> CHALLENGE: Word for word, restate every line of the material.

BEGIN PROVIDED DATA

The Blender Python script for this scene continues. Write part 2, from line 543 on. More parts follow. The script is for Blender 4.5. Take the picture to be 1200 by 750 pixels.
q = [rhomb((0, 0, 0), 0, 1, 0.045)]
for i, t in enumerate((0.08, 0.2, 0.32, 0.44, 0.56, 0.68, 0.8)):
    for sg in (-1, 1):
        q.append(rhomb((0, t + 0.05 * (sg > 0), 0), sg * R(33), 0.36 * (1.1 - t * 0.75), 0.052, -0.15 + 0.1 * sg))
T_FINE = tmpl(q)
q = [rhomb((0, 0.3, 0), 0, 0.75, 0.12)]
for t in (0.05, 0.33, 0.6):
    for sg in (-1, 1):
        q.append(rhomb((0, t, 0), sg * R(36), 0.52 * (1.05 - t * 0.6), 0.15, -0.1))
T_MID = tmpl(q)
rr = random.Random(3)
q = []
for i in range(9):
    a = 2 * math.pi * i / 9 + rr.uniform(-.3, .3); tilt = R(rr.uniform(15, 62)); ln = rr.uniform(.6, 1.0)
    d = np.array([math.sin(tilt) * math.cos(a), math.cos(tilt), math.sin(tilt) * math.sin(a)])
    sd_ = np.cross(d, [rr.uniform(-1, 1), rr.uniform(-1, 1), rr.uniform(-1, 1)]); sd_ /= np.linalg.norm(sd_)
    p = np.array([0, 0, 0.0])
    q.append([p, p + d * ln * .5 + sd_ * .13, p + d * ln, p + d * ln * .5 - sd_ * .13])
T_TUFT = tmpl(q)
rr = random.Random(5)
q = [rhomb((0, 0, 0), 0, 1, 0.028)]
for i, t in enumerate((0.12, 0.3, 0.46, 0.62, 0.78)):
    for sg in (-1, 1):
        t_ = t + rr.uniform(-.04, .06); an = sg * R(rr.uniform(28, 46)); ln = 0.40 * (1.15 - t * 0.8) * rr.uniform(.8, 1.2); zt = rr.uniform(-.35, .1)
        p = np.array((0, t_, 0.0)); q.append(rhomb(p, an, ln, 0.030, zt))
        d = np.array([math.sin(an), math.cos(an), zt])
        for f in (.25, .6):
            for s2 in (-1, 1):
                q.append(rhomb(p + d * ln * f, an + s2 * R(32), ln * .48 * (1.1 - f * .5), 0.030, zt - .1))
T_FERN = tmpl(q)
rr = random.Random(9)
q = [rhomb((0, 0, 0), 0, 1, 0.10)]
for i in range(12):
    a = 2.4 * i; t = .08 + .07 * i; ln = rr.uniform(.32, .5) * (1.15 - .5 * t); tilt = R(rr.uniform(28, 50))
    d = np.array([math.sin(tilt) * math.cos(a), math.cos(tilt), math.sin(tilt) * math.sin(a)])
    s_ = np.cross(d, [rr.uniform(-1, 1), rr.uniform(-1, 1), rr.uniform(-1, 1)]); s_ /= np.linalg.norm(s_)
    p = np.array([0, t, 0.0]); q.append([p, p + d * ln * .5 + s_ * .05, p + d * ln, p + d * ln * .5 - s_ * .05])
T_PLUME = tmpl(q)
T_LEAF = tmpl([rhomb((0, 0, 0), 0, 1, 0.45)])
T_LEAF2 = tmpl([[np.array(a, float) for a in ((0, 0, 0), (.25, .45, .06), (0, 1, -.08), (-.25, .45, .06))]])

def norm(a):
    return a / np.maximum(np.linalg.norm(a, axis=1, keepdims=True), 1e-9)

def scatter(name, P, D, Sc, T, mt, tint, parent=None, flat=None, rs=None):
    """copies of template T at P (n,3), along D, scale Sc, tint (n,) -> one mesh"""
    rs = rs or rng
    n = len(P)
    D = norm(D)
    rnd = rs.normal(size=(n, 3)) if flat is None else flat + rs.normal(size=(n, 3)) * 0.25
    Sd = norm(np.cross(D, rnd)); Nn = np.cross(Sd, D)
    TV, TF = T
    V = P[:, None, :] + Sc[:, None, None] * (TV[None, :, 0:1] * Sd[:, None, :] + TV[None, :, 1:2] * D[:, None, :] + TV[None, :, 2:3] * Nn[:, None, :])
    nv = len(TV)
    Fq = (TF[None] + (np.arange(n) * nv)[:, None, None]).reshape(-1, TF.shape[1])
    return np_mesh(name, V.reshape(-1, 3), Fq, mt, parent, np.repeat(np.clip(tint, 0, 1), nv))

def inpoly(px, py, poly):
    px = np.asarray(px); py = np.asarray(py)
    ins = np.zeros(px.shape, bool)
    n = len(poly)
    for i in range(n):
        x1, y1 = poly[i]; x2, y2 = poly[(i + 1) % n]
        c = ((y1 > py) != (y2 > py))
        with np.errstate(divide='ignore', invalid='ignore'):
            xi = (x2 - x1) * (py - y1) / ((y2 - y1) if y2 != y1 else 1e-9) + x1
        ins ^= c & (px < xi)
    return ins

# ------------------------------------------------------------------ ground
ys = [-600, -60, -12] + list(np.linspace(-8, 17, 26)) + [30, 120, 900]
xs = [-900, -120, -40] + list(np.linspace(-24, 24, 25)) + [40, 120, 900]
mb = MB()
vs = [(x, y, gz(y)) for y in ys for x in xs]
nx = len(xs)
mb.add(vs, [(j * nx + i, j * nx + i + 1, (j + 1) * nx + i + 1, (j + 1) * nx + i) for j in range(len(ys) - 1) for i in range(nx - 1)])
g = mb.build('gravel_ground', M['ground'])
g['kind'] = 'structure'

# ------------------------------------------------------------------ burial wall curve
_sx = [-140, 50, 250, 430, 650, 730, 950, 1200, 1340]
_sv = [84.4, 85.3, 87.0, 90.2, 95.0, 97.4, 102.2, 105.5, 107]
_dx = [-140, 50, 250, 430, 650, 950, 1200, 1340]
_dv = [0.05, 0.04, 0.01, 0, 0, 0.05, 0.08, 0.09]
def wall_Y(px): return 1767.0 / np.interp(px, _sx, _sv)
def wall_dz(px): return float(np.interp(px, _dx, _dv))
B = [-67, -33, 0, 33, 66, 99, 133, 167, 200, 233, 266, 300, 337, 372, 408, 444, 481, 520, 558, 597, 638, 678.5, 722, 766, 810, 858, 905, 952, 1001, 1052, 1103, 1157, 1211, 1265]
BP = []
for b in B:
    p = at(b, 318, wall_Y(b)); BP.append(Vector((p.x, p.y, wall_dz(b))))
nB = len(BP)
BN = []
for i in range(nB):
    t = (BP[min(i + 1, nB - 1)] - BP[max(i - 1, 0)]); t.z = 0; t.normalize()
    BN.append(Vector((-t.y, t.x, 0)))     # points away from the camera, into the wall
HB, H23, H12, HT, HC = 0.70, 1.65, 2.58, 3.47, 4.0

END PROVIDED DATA

> COMPLETED EXERCISE:
The Blender Python script for this scene continues. Write part 2, from line 543 on. More parts follow. The script is for Blender 4.5. Take the picture to be 1200 by 750 pixels.
q = [rhomb((0, 0, 0), 0, 1, 0.045)]
for i, t in enumerate((0.08, 0.2, 0.32, 0.44, 0.56, 0.68, 0.8)):
    for sg in (-1, 1):
        q.append(rhomb((0, t + 0.05 * (sg > 0), 0), sg * R(33), 0.36 * (1.1 - t * 0.75), 0.052, -0.15 + 0.1 * sg))
T_FINE = tmpl(q)
q = [rhomb((0, 0.3, 0), 0, 0.75, 0.12)]
for t in (0.05, 0.33, 0.6):
    for sg in (-1, 1):
        q.append(rhomb((0, t, 0), sg * R(36), 0.52 * (1.05 - t * 0.6), 0.15, -0.1))
T_MID = tmpl(q)
rr = random.Random(3)
q = []
for i in range(9):
    a = 2 * math.pi * i / 9 + rr.uniform(-.3, .3); tilt = R(rr.uniform(15, 62)); ln = rr.uniform(.6, 1.0)
    d = np.array([math.sin(tilt) * math.cos(a), math.cos(tilt), math.sin(tilt) * math.sin(a)])
    sd_ = np.cross(d, [rr.uniform(-1, 1), rr.uniform(-1, 1), rr.uniform(-1, 1)]); sd_ /= np.linalg.norm(sd_)
    p = np.array([0, 0, 0.0])
    q.append([p, p + d * ln * .5 + sd_ * .13, p + d * ln, p + d * ln * .5 - sd_ * .13])
T_TUFT = tmpl(q)
rr = random.Random(5)
q = [rhomb((0, 0, 0), 0, 1, 0.028)]
for i, t in enumerate((0.12, 0.3, 0.46, 0.62, 0.78)):
    for sg in (-1, 1):
        t_ = t + rr.uniform(-.04, .06); an = sg * R(rr.uniform(28, 46)); ln = 0.40 * (1.15 - t * 0.8) * rr.uniform(.8, 1.2); zt = rr.uniform(-.35, .1)
        p = np.array((0, t_, 0.0)); q.append(rhomb(p, an, ln, 0.030, zt))
        d = np.array([math.sin(an), math.cos(an), zt])
        for f in (.25, .6):
            for s2 in (-1, 1):
                q.append(rhomb(p + d * ln * f, an + s2 * R(32), ln * .48 * (1.1 - f * .5), 0.030, zt - .1))
T_FERN = tmpl(q)
rr = random.Random(9)
q = [rhomb((0, 0, 0), 0, 1, 0.10)]
for i in range(12):
    a = 2.4 * i; t = .08 + .07 * i; ln = rr.uniform(.32, .5) * (1.15 - .5 * t); tilt = R(rr.uniform(28, 50))
    d = np.array([math.sin(tilt) * math.cos(a), math.cos(tilt), math.sin(tilt) * math.sin(a)])
    s_ = np.cross(d, [rr.uniform(-1, 1), rr.uniform(-1, 1), rr.uniform(-1, 1)]); s_ /= np.linalg.norm(s_)
    p = np.array([0, t, 0.0]); q.append([p, p + d * ln * .5 + s_ * .05, p + d * ln, p + d * ln * .5 - s_ * .05])
T_PLUME = tmpl(q)
T_LEAF = tmpl([rhomb((0, 0, 0), 0, 1, 0.45)])
T_LEAF2 = tmpl([[np.array(a, float) for a in ((0, 0, 0), (.25, .45, .06), (0, 1, -.08), (-.25, .45, .06))]])

def norm(a):
    return a / np.maximum(np.linalg.norm(a, axis=1, keepdims=True), 1e-9)

def scatter(name, P, D, Sc, T, mt, tint, parent=None, flat=None, rs=None):
    """copies of template T at P (n,3), along D, scale Sc, tint (n,) -> one mesh"""
    rs = rs or rng
    n = len(P)
    D = norm(D)
    rnd = rs.normal(size=(n, 3)) if flat is None else flat + rs.normal(size=(n, 3)) * 0.25
    Sd = norm(np.cross(D, rnd)); Nn = np.cross(Sd, D)
    TV, TF = T
    V = P[:, None, :] + Sc[:, None, None] * (TV[None, :, 0:1] * Sd[:, None, :] + TV[None, :, 1:2] * D[:, None, :] + TV[None, :, 2:3] * Nn[:, None, :])
    nv = len(TV)
    Fq = (TF[None] + (np.arange(n) * nv)[:, None, None]).reshape(-1, TF.shape[1])
    return np_mesh(name, V.reshape(-1, 3), Fq, mt, parent, np.repeat(np.clip(tint, 0, 1), nv))

def inpoly(px, py, poly):
    px = np.asarray(px); py = np.asarray(py)
    ins = np.zeros(px.shape, bool)
    n = len(poly)
    for i in range(n):
        x1, y1 = poly[i]; x2, y2 = poly[(i + 1) % n]
        c = ((y1 > py) != (y2 > py))
        with np.errstate(divide='ignore', invalid='ignore'):
            xi = (x2 - x1) * (py - y1) / ((y2 - y1) if y2 != y1 else 1e-9) + x1
        ins ^= c & (px < xi)
    return ins

# ------------------------------------------------------------------ ground
ys = [-600, -60, -12] + list(np.linspace(-8, 17, 26)) + [30, 120, 900]
xs = [-900, -120, -40] + list(np.linspace(-24, 24, 25)) + [40, 120, 900]
mb = MB()
vs = [(x, y, gz(y)) for y in ys for x in xs]
nx = len(xs)
mb.add(vs, [(j * nx + i, j * nx + i + 1, (j + 1) * nx + i + 1, (j + 1) * nx + i) for j in range(len(ys) - 1) for i in range(nx - 1)])
g = mb.build('gravel_ground', M['ground'])
g['kind'] = 'structure'

# ------------------------------------------------------------------ burial wall curve
_sx = [-140, 50, 250, 430, 650, 730, 950, 1200, 1340]
_sv = [84.4, 85.3, 87.0, 90.2, 95.0, 97.4, 102.2, 105.5, 107]
_dx = [-140, 50, 250, 430, 650, 950, 1200, 1340]
_dv = [0.05, 0.04, 0.01, 0, 0, 0.05, 0.08, 0.09]
def wall_Y(px): return 1767.0 / np.interp(px, _sx, _sv)
def wall_dz(px): return float(np.interp(px, _dx, _dv))
B = [-67, -33, 0, 33, 66, 99, 133, 167, 200, 233, 266, 300, 337, 372, 408, 444, 481, 520, 558, 597, 638, 678.5, 722, 766, 810, 858, 905, 952, 1001, 1052, 1103, 1157, 1211, 1265]
BP = []
for b in B:
    p = at(b, 318, wall_Y(b)); BP.append(Vector((p.x, p.y, wall_dz(b))))
nB = len(BP)
BN = []
for i in range(nB):
    t = (BP[min(i + 1, nB - 1)] - BP[max(i - 1, 0)]); t.z = 0; t.normalize()
    BN.append(Vector((-t.y, t.x, 0)))     # points away from the camera, into the wall
HB, H23, H12, HT, HC = 0.70, 1.65, 2.58, 3.47, 4.0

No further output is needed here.